In this respect, Lester's film rejects such convention and condemns it, as an idea. There is no glory to this battle; no battle at all, in fact. The depiction of war, as it is seen in the film in question, is one of boredom leading to insanity; the endless waiting, the marching into the abyss, the anticipation of violence and death are all more terrifying - more unnerving even - than the shadow of death itself. As his characters make their way across a hostile desert landscape and through into an almost post-apocalyptic setting that seems to herald the scorched vistas of the director's later film, the equally cynical and no less brilliant The Bed Sitting Room (1969), the backdrop of conflict is frequently seen as something of a bizarre lampoon. The "madness of war" cliché taken to its literal, Pythonesque conclusion, wherein the director has his actors break the fourth wall to provide a wry commentary; acknowledging the artificiality of the film, their performances and even the manipulation of the form, as well as creating several set-pieces that expose not only the inherent absurdity of war (the tragedy of these young people forced to become tyrannical in an attempt to fulfil some perceived duty to the place of their birth) but the absurdity of the war film, as both a critique and an illustration.

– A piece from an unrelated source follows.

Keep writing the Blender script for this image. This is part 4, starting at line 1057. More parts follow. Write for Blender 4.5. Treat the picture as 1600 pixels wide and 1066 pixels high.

When we do see the conflict - the more conventional "action" of soldiers shooting guns and explosions decimating the landscape - it is intercut with genuine WWII stock-footage that becomes a recorded memory of the things at stake. Here, the documentary camera (its black & white footage tinted a variety of garish colours to heighten the sense of surrealism) lingers, voyeuristically, over the corpses of these young men killed in battle; left alone to die in the trenches and fields. This is the reality of war. Unforgiving and unsentimental. The documentation of a very real atrocity to give weight to the film's blistering burlesque of war and those that wage. While the film is very much intended to be seen as an anti "anti-war film" - the implication being that the humour is derived from the seriousness and also the pretentiousness of 'war films', as a genre, and not from the sacrifice of war itself - the later scenes nonetheless feature a more scathing denunciation of the British government, with the filmmakers questioning the mentality of the exclusively upper-class English generals as being no better than that of their Nazi opponents; where both sides cynically exploit the position of the working classes as little more than cannon fodder in an effort to control the world.